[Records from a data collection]

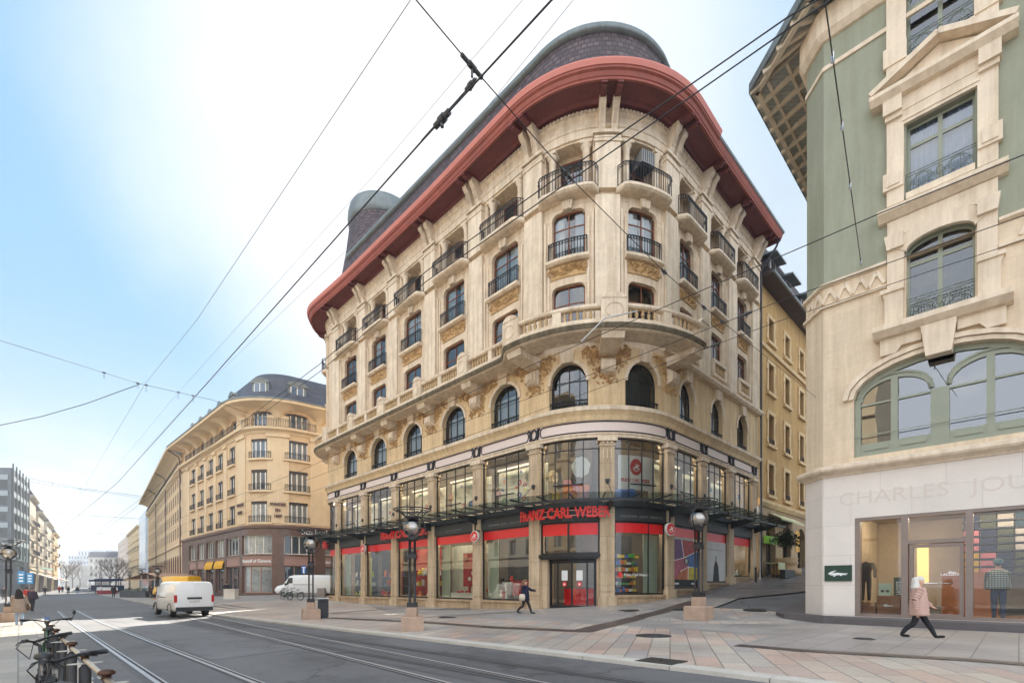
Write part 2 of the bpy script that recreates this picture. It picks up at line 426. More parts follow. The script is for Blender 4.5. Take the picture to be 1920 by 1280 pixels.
def railing(P, par, s0, s1, z0, z1, o, name='railing', step=.13, r=.014, ends=0.0, orn=True, of=None):
    if orn: r *= 1.35
    b = MB(P, IRON); f = of or (lambda s: 0)
    n = max(3, int((s1 - s0)/step)); pts = [s0 + (s1-s0)*i/n for i in range(n+1)]
    h = z1 - z0
    for z, rr in ((z1, .024), (z1 - .2*min(1, h), .014), (z0 + .06, .016)):
        b.tube([(s, o + f(s), z) for s in pts], rr, 4)
    for i, s in enumerate(pts): b.tube([(s, o + f(s), z0), (s, o + f(s), z1)], r if i % 4 else r*1.3, 4)
    if orn:
        for i in range(n):
            sm = (pts[i] + pts[i+1])/2; rr = min(step, .2*h)*.42; zc = z1 - .1*min(1, h)
            b.tube([(sm + rr*cos(2*pi*k/6), o + f(sm) + .004, zc + rr*sin(2*pi*k/6)) for k in range(6)], .018, 4, close=True)
    if ends:
        for s in (s0, s1):
            for z, rr in ((z1, .024), (z1 - .2, .014), (z0 + .06, .016)): b.tube([(s, o + f(s), z), (s, o + f(s) - ends, z)], rr, 4)
            m = max(2, int(ends/step))
            for k in range(1, m): b.tube([(s, o + f(s) - ends*k/m, z0), (s, o + f(s) - ends*k/m, z1)], r, 4)
    return b.build(name, par)
def leaves(b, P, pts, r, rng, o, n):
    """carved foliage: small tilted leaf shapes standing off the wall"""
    for s, z in pts:
        for _ in range(n):
            a = rng.random()*2*pi; d = rng.random()**.7; ss, zz = s + cos(a)*d*r, z + sin(a)*d*r*.8
            L = .06 + .1*rng.random(); t = rng.random()*2*pi; w = L*.5; h = .05 + .13*rng.random()
            q = [(ss + cos(t)*L, zz + sin(t)*L, .0), (ss - sin(t)*w, zz + cos(t)*w, .01), (ss - cos(t)*L, zz - sin(t)*L, .0), (ss + sin(t)*w, zz - cos(t)*w, .01)]
            i = [b.p(x, o + y, zc) for x, zc, y in q]; m = b.p(ss, o + h, zz)
            for k in range(4): b.face(i[k], i[(k+1) % 4], m)
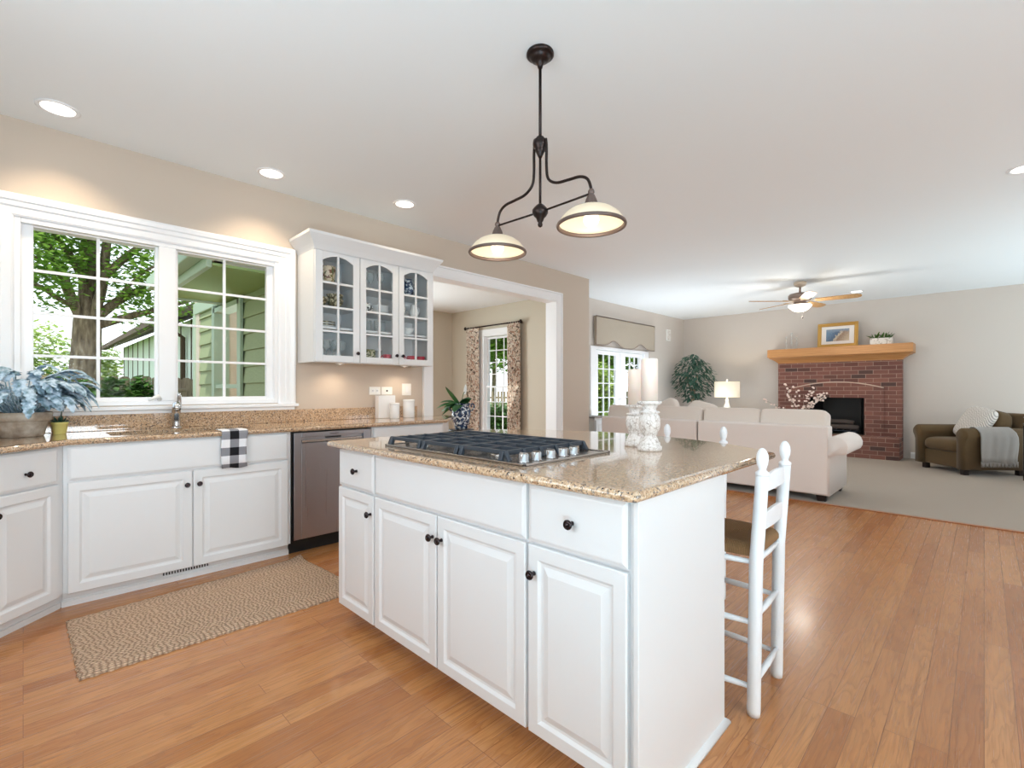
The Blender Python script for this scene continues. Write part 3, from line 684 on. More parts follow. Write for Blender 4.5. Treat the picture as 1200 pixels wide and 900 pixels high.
# faucet
t = thing('faucet', 'brushed nickel pull-out faucet standing behind the sink', 'faucet', (.745, 4.0, ZT))
MB().lathe([(.032, 0), (.032, .008), (.026, .014)], (.745, 4.0, ZT)).build('base', M['chrome'], t)
sp = smoothpath([(.745, 4.0, ZT + .01), (.744, 3.997, ZT + .07), (.738, 3.975, ZT + .125), (.728, 3.92, ZT + .160), (.720, 3.86, ZT + .170)], 5)
MB().tube(sp, [.027 - .006*i/len(sp) for i in range(len(sp))], 16).build('spout', M['chrome'], t)
MB().tube([(.720, 3.862, ZT + .170), (.717, 3.835, ZT + .166), (.715, 3.815, ZT + .150), (.714, 3.805, ZT + .135)], [.021, .023, .023, .021], 16).build('spray_head', M['chrome'], t)
MB().tube(smoothpath([(.748, 4.0, ZT + .07), (.756, 4.005, ZT + .13), (.762, 4.0, ZT + .19), (.758, 3.98, ZT + .245)], 4), [.014, .016, .018, .019, .019, .018, .017, .016, .015, .014, .012, .010, .006], 12).build('lever', M['chrome'], t)

# ------------------------------------------------------------------ kitchen island
IF = 1.165
t = thing('kitchen_island', 'white kitchen island cabinet with raised panel doors facing the rug', 'kitchen island', (1.45, 1.52, 0))
MB().box(IF, 1.735, .672, 2.39, .080, .884).build('body', M['white_paint'], t)
MB().box(IF + .075, 1.72, .70, 2.32, 0, .08).build('toe_kick', M['white_paint'], t)
MB().box(IF - .018, 1.742, .655, .672, 0.0, .884).build('side_panel', M['white_paint'], t, bevel=.003)
q = [(0, 0), (.016, 0), (.015, .007), (.010, .014), (.004, .018), (0, .019)]
MB().sweep([(IF - .01, .655), (1.742, .655), (1.742, 2.39)], q, smooth=True).build('base_molding', M['white_paint'], t)
UY = (0, -1, 0); NXm = (-1, 0, 0)                     # seen from the front, right is towards -y
def isl(kind, ya, yb, z0, z1, kp=None, raised=True):
    """front between ya (left) and yb (right); knob at (y, z)"""
    front(t, kind, (IF, ya, z0), UY, NXm, ya - yb, z1 - z0, None if kp is None else (ya - kp[0], kp[1] - z0), raised, .05)
isl('drawer', 2.385, 2.035, .692, .876, (2.19, .783), False)
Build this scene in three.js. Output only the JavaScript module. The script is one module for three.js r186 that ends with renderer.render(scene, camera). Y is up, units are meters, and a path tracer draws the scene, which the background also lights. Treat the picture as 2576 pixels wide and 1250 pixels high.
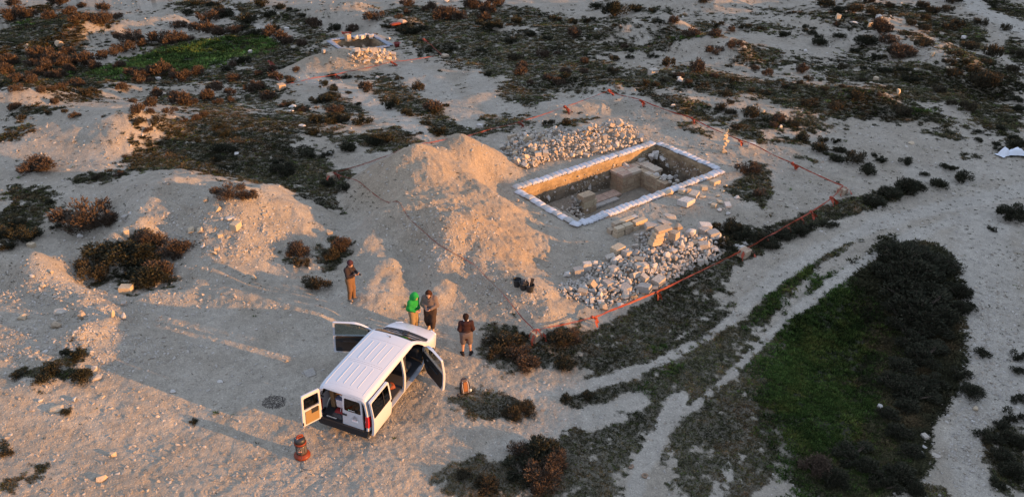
import * as THREE from 'three';
import { mergeGeometries, mergeVertices, toCreasedNormals } from 'three/addons/utils/BufferGeometryUtils.js';
import { ConvexGeometry } from 'three/addons/geometries/ConvexGeometry.js';
import { RoundedBoxGeometry } from 'three/addons/geometries/RoundedBoxGeometry.js';
import { Brush, Evaluator, ADDITION, SUBTRACTION, INTERSECTION } from 'three-bvh-csg';

// ------------------------------------------------------------------ camera
const W0 = 1024, H0 = 496, FPX = 838.3, CY = 320, CAMH = 17.97, PITCH = 0.5966, ROLL = 0.0138;
const scene = new THREE.Scene();
const camera = new THREE.PerspectiveCamera(2 * Math.atan(H0 / 2 / FPX) * 180 / Math.PI, W0 / H0, 0.5, 1500);
camera.position.set(0, CAMH, 0);
camera.rotation.order = 'YXZ';
camera.rotation.set(-PITCH, 0, ROLL);
camera.setViewOffset(W0, H0, 0, H0 / 2 - CY, W0, H0);
camera.updateMatrixWorld(true);
const renderer = new THREE.WebGLRenderer({ antialias: true });
renderer.setSize(W0, H0);
renderer.toneMapping = THREE.LinearToneMapping;
renderer.toneMappingExposure = 2.1;
renderer.shadowMap.enabled = true;
renderer.shadowMap.type = THREE.PCFSoftShadowMap;

// ------------------------------------------------------------------ sun and sky
const SUN_EL = 7.7 * Math.PI / 180, SUN_AZ = 20 * Math.PI / 180;         // azimuth from +x towards +z
const SUN = new THREE.Vector3(Math.cos(SUN_AZ) * Math.cos(SUN_EL), Math.sin(SUN_EL), Math.sin(SUN_AZ) * Math.cos(SUN_EL));
const sun = new THREE.DirectionalLight(new THREE.Color().setRGB(1.0, 0.47, 0.145), 5.0);
sun.position.copy(SUN).multiplyScalar(160).add(new THREE.Vector3(0, 0, -40));
sun.target.position.set(0, 0, -40);
sun.castShadow = true;
sun.shadow.mapSize.set(4096, 4096);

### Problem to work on
Nothing but the lines from the one with "The Blender Python" to the one with "MB().tube(smoothpath([(.748, 4.0, ZT" should be echoed, both of them included, exactly as written.

### Solution below
The Blender Python script for this scene continues. Write part 3, from line 684 on. More parts follow. Write for Blender 4.5. Treat the picture as 1200 pixels wide and 900 pixels high.
# faucet
t = thing('faucet', 'brushed nickel pull-out faucet standing behind the sink', 'faucet', (.745, 4.0, ZT))
MB().lathe([(.032, 0), (.032, .008), (.026, .014)], (.745, 4.0, ZT)).build('base', M['chrome'], t)
sp = smoothpath([(.745, 4.0, ZT + .01), (.744, 3.997, ZT + .07), (.738, 3.975, ZT + .125), (.728, 3.92, ZT + .160), (.720, 3.86, ZT + .170)], 5)
MB().tube(sp, [.027 - .006*i/len(sp) for i in range(len(sp))], 16).build('spout', M['chrome'], t)
MB().tube([(.720, 3.862, ZT + .170), (.717, 3.835, ZT + .166), (.715, 3.815, ZT + .150), (.714, 3.805, ZT + .135)], [.021, .023, .023, .021], 16).build('spray_head', M['chrome'], t)
MB().tube(smoothpath([(.748, 4.0, ZT + .07), (.756, 4.005, ZT + .13), (.762, 4.0, ZT + .19), (.758, 3.98, ZT + .245)], 4), [.014, .016, .018, .019, .019, .018, .017, .016, .015, .014, .012, .010, .006], 12).build('lever', M['chrome'], t)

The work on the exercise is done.